View Full Version : Teaching Kids

24th October 2001, 00:51
I was looking for some ideas for my kids classes to make them more fun while still learning. Anyone have any drills/games that they use in their classes? Also, how do you address the topic of bullies in your classes? Any thoughts and ideas would be greatly appreciated.

joe yang
26th October 2001, 05:10
On bullies, kids spend a lot of time in school, where they can't defend themselves, it's against school policy. On the other hand, I work in a jail, bullies are my living. I try to coach my kids classes to be very aggressive about eye contact. Without going into a lot of detail, I've learned bullies are big on selecting victims they can stare down, but are easy to stare down in turn. We call it "cop eyes" at work. It is great for sparring, and easy to learn. You can even turn it into a game or two.

1. Walk around and make eye contact.Make the kids look you in the eyes when they are drilling and you are at the head of the class.

2. make the kids make eye contact with their partner, stare them down, while practicing self defense.

3. Line them up in two rows, facing each other. Make them stare each other down, without blinking. Give them a chance, do it several times, till they all win. Kids love this drill as a break from routine.

Incidentally, eye contact is really important, I've seen magicians, mentalist, and carnie workers do amazing things with eye contact. Sneaking an axe kick onto the top of someones head is nothing compared to forcing a card on someone, sneaking it out of the deck and slipping it into your pocket, while you hold their eye contact.

30th October 2001, 05:59
I've found some great ideas at Ron Sell's website www.4kicks.com there's a whole section on teaching tips with hundreds of fun drills and class activities.

1st November 2001, 15:10
I am getting ready to move to a new part of the country. My wife, who has moved ahead of me, already has about 10 kids who want to learn karate when I get there.

I plan on opening a Taijutsu/Karate dojo after a time. The thing that has been on my mind is the bully situation.

Mr. Yang is right when he says that kids are not allowed to defend themselves. Policy is reactive and poorly so in our schools today.

In college self-defense classes I have given, we give our students a sort of routine for judging and dealing with assailants and aggressive individuals. I was thinking that kids really need the same thing, and they need to be given permission to defend themselves when absolutely necessary, particularly teenagers.

My routine would be as follows:

1. Eye contact, Mr. Yang is so correct about this, but the type of eye contact is important. You must not initiate challenging eye contact but meet it when initiated on you.

2. Talk your way out of it first and make distance.

3. They get a maximum of three warnings if they enter your zone of personal safety (subjective). If they put their hands on you, no warnings, but act accordingly.

4. You can defend yourself, but try to use equal force, subduing the assailant is preferable if possible. If not, do what is prudent.
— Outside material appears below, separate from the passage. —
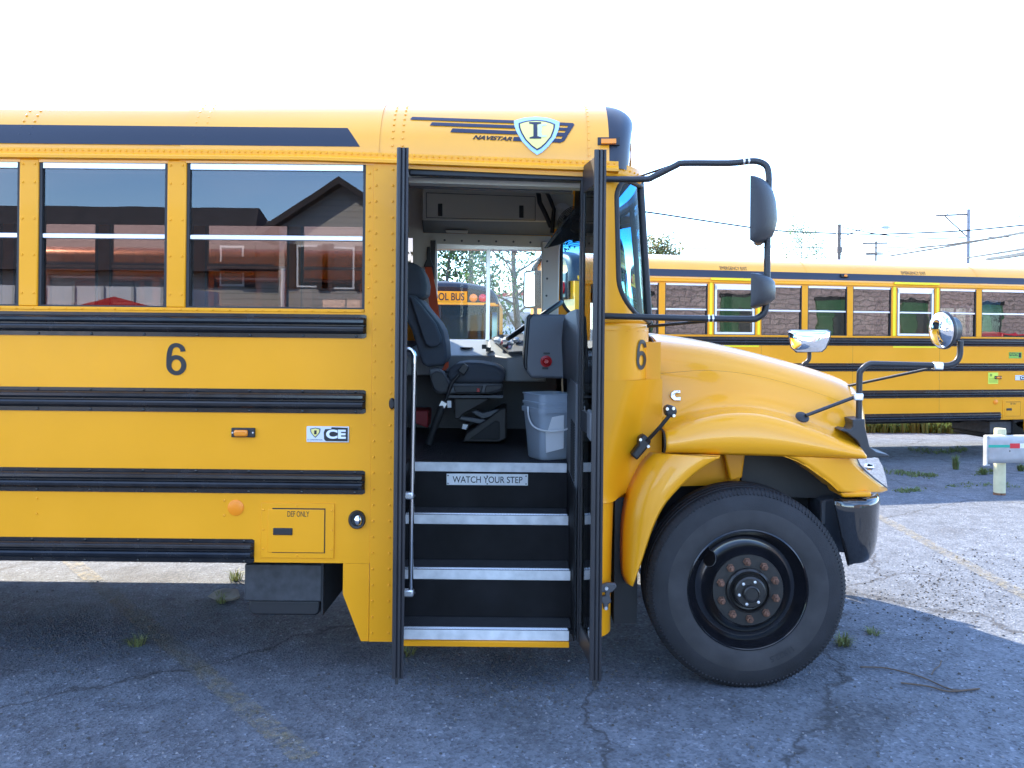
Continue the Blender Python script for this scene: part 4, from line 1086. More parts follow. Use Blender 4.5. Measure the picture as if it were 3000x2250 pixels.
# dash, switch console, window ledge
m = MB().prism([at(1150, 1041, 1.92), at(1432, 1042, 1.92), at(1432, 996, 2.30), at(1255, 993, 2.30)], [at(1150, 1100, 1.92), at(1432, 1100, 1.92), (at(1432, 996, 2.30)[0], 2.30, 1.45), (at(1255, 993, 2.30)[0], 2.30, 1.45)])
ledge = build('window_ledge', m, DASHL, B, bevel=.008)
c0 = at(1366, 1021, 2.09)
build('cup_holder', MB().lathe([(.046, .006), (.046, -.0), (.038, .004), (.036, -.02)], (c0[0], c0[1], c0[2]+.004), 28, 'z', True), PLAST, ledge, smooth=40)
build('ledge_front', MB().pxz([(1300, 1043), (1500, 1043), (1500, 1078), (1465, 1095), (1300, 1092)], 1.90, 1.96), DASH, B, bevel=.01)
cs = [at(1430, 1000, 2.22), at(1450, 985, 2.25), at(1600, 978, 2.25), at(1600, 1040, 1.80), at(1485, 1048, 1.80), at(1432, 1041, 1.92)]
con = build('switch_console', MB().prism(cs, [(x, y, 1.42) for x, y, z in cs]), DASHL, B, bevel=.012, seg=3)
sp_ = [at(1440, 991, 2.18), at(1464, 982, 2.20), at(1590, 980, 2.20), at(1590, 1028, 1.84), at(1490, 1033, 1.84), at(1478, 1020, 1.90)]
up = Vector((0, -.25, 1)).normalized()*.006
build('switch_panel', MB().prism([tuple(Vector(p)+up) for p in sp_], [tuple(Vector(p)-up*2) for p in sp_]), GREYD, con, bevel=.002)
for i, (a, b, c_) in enumerate(((1455, 998, WHITE), (1463, 1002, WHITE), (1472, 1006, RED), (1480, 998, WHITE), (1492, 1005, WHITE), (1500, 1009, WHITE), (1512, 998, WHITE), (1490, 1022, RED), (1523, 1006, GREYD), (1480, 1012, GREYD), (1508, 1022, GREYD))):
    p = Vector(at(a, b, 2.03 if b < 1012 else 1.95)) + up*2
    build('rocker_switch', MB().prism([(p.x-.020, p.y-.03, p.z-.004), (p.x+.012, p.y-.03, p.z-.004), (p.x+.022, p.y+.03, p.z+.016), (p.x-.010, p.y+.03, p.z+.016)],
                                      [(p.x-.020, p.y-.03, p.z-.024), (p.x+.012, p.y-.03, p.z-.024), (p.x+.022, p.y+.03, p.z-.01), (p.x-.010, p.y+.03, p.z-.01)]), c_, con, bevel=.003)
for a, b in ((1420, 1014), (1432, 1022), (1440, 1032)):
    p = at(a, b, 2.0); build('toggle_switch', MB().box(p[0]-.02, p[0]+.015, 1.97, 2.01, p[2]-.02, p[2]+.012), PLAST, con, bevel=.004)
# steering wheel, seen edge on
cW = Vector(at(1566, 939, 1.72)); rW = .222; ax = Vector((-.57, 0, .82)).normalized(); ux = Vector((.82, 0, .57)).normalized(); uy = Vector((0, 1, 0))
sw = build('steering_wheel', MB().tube([cW+(ux*math.cos(t)+uy*math.sin(t))*rW for t in frange(0, 2*math.pi, 40)], .017, 10, False), PLAST, B, smooth=60)
build('wheel_hub', MB().disc_dir(cW-ax*.03, ax, [(.07, 0), (.07, .02), (.05, .035)], 24), PLAST, sw, smooth=40)
for t in (R(20), R(160), R(270)):
    build('spoke', MB().tube([cW-ax*.015, cW+(ux*math.cos(t)+uy*math.sin(t))*rW], .012, 8), PLAST, sw)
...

5. The students must understand that they will probably get in trouble for defending themselves due to school policy and will have to deal with that. However, as long as their defense is justified, you as their instructor will respect their decision.

6. This should be discussed with the parents of the children, and your reasoning explained. Parents should be made aware of the very real dangers present in the daily lives of school children in many parts of the country. They should be encouraged to support their children should the child be punished for defending himself or herself.

7. Students uncomfortable with this plan should be helped in forming a plan they are comfortable with. They know the situations they are in at school.

For younger students particularly 4th or 5th grade or younger, an emphasis on grappling self-defense techniques should be made. At this age, it all becomes a wrestling match anyway, and grappling for young children is safer and gives them a way to confidently defend themselves.

School officials would find this plan unacceptable, and this is why it must be made clear to the students that they will probably be punished for their decision, but that the decision was not necessarily wrong.

1st November 2001, 15:49
Regarding making classes fun for kids:

Always work within their attention span. Next time you show the kids a new technique, stand back a little and watch how long it takes for the activity level to drop. It might only take two or three minutes, depending upon the age group of the class. As soon as you see the activity level begin to slow, introduce the next technique. That way you'll keep them interested and they'll enjoy it more.

Regarding games:

Try "Sticks & Stones". Each kid gets a tanbo which they have to tuck into their belt, behind their back. They are not allowed to hold on to their own stick. The object of the game is that they have to take as many sticks as they can off the rest of the class, without losing their own. If they lose their own stick they become a "stone" and have to sit down where they are. If they can reach up and grab someone else's stick, they can tuck it into their belt and join in again. The winner is the one left with the most sticks.

There are a lot of lessons in this game. They learn to keep facing their opponent. They also learn to keep their back to the edge of the mat. The better students soon learn to stay in the corners. Give one student FIVE sticks, and see how long it takes for them to realise that carrying anything valuable makes them a target. Also, the kids who last the longest are those that stand quietly to one side and DON'T try to take anyone else's stick. They get left alone!

Regarding bullies:

Ask the kids to recall if they tease someone else. Many kids don't realise that their idea of harmless teasing is their victim's idea of bullying.